Wednesday, October 12, 2005

12th October 2005 Wednesday

年轻的时候,每个人都爱过流星。
谁都知道流星不会停留,不被拥有。
但我们仍遥远的寻觅,痴痴的凝望。
只愿能记取那短短几秒的风华。

Saturday, October 08, 2005

8th October 2005 Saturday

Got this from our beloved Kootzilla. Think I will not ignore this since I find it rather fun too. Hope the five people that I tagged at the end of this will not ignore this too.

Instructions
Given a topic, you are to write down your answers in your blog, and then send the same topic to 5 other people. Write down the names of these 5 people and link to them on your blog. Go visit their blogs to notify them that they are tagged. The 5 people who are tagged should, in their own blogs, write down the name and the link of the person who tagged them, answer the same topic, and send it to another 5 people, etc.
The Topic: Five things about me that very few people know
The First of the Five
I am actually quite a lazy person. A lot of people have the impression that I am a very hardworking person as a result of the various projects that I have done with them or because they seldom see me go out to play.
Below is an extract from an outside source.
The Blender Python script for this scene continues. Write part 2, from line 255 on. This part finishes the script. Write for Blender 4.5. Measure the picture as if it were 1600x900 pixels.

I really do put in a lot of effort for group projects as I don't really like the idea of being viewed as a free rider but I am really lazy when it comes to things that only concerns me. And although I spend most of my time either at home or in school, I don't really do much work at home. I spend most of time either sleeping, listening to music or day dreaming. Guess that thoroughly shattered some of the images others had of me but well, this is the real me. =p
The Second of the Five
I am really quite an emotional person. Some simple phrases from some drama serial could easily touch me for a very very long time to come. And I do think a lot about why the world is the way it is and not the way we think it should be and sometimes I get saddened by my own thinkings. I guess those faithful readers of my blog could see that. Maybe it is precisely because I think too much about the inadequacies of the world that made most of my blog entries appear so sad.
The Third of the Five
Contrary to what others think, I don't really have a really warm family. And I can tell you it is definitely not because my expectations of a warm family is exceptionally high. However, I do not want to elaborate on this so if you read this, don't ask. Perhaps it is because of the lack of warmth in my family that made me exceptionally mad whenever someone who in my opinion has a great family, starts to complain to me about his or her family. And yes, I am referring to you Zunxiang. So if you are reading this, please do treasure your family more and quit complaining about them k?
The Fourth of the Five
I don't really like sports. I don't even watch the world cup or any sports competition for that matter. Guess that is a little off the norm for a guy but I really do prefer sitting down and having an intellectual game like chinese chess rather than sweat it out playing football, basketball, etc
The Last of the Five
My tolerance level is really rather high and I rarely do get angry and bear grudges against anyone. I guess those who constantly poke fun at me should know that. I really do think that the world would be a better place with jokes even if I am the centre of jokes, so long as the jokes remain as jokes and not manifest into something serious. However, I guess not many people know that once I bear a grudge against someone, it is unlikely for me to let it go in the short term or to even let it go in the long term. I guess that is the way I work. However, rest assured because if you are reading this, you don't belong to this list. I am really still quite a nice person you know? =p I guess those who are in my condemned list should probably know that they are on the list already as I am not really good at hiding my emotions. =p
Now to finish the very last part
The five persons that I have chosen to carry on the task are:
Xiao Yun: I know you are in the depths with me. Cheer up k? I will try to do so too.
Melody: Hope you have gotten your sixth book of Harry Potter.
Caiyun: Glad to get back into contact with you after so long.
Chuan Huat: Still waiting for you to teach me how to play the guitar.
Christina: You very long never update your blog already. Haha.

Sunday, October 02, 2005

2nd October 2005 Sunday

是否有人曾经问过你为何对他或她那么好?我觉得这个问题本身就是一个人类的缺陷。曾几何时,对一个人好也需要一个理由?如果你是有目的的对一个人好,那么,这个好的意义何在?